I personally have followed Mikael Colville-Andersen's Cycle Chic movement for some time, and it's certainly one of the blogs that inspired me to try dresses, as it showed them as compatible with my fairly active lifestyle. There, I had proof! I could be myself and dress like a girl at the same time, an image not previously available to me as a woman on a bike. It was freeing, and inspiring. The first time I rode without a helmet and felt the breeze in my hair I almost wept with joy (not solely because a helmet in 105 F weather is total misery). But as I read the critique, there certainly are things that ring true.
I am not a Chic person by nature. My favorite clothes are all made of technical fabric, and yes, I wear them to work. Most of the time, I look like this:
For clarification, those are technical fabric shorts, a technical fabric hiking shirt, hiking sandals, a Dallas Cowboys hat, combined with a waterproof messenger bag. I ride a diamond-frame touring bike made by a company that has told me has no plans for a Mixte, and I freaking LOVE that bike. I have tan lines. By any measure, I fall well short of cycling Chic-ly, and I don't mind that one bit - it's just me being myself.

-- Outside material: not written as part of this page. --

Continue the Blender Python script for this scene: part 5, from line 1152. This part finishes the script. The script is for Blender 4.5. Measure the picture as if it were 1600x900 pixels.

I came to cycling as a sport, rather than a form of transportation - that evolved naturally for me. Wherever I went, I wanted to ride bikes there, so I did.
But it's dismissive of some very valid points on the part of Taking the Lane to say that it's a bunch of bike geeks protecting their turf. Rather, it's to accept that for one thing, cultural differences are often to be embraced - I own a helmet and like roadcycling for sport while wearing spandex. The cross pollination between sport cycling and transportation cycling in the USA is huge, and in a country with an obesity epidemic, a wonderful way to introduce people to the notion of alternative transportation is to introduce them in other, less intimidating ways. And let's face it - the idea of cycling to work is intimidating to many people. How will I carry my stuff, what will I wear, will I be all sweat, cars are scary - barriers are there beyond whether or not you choose to wear a helmet. Yes, infrastructure would solve a lot of problems. But that doesn't make cycling in sporty clothing an invalid choice when it's literally over 100 degrees.
So it seems like we have a lot of people, all trying to get across the same message, but getting caught on their own hangups. On the part of Taking the Lane, that is the notion that style is a very exclusive idea, and that it's a potential block to those who may come to cycling in other ways. On the part of Colville-Andersen, it's the notion that the "Bike Geeks" are "ignoring the Bull in the China Shop" when they suggest that maybe helmets work for some people. But the common thread here is this - we want more people to ride. It's currently not possible in the minds of the many (here in North America), and how to break down that barrier is a subject of great debate.
All I'm saying is this - don't get so caught up bitching at each other about gender roles, helmets, bike geeks, and so on that we forget what the original idea was. Make cycling accessible and break down barriers. That's it.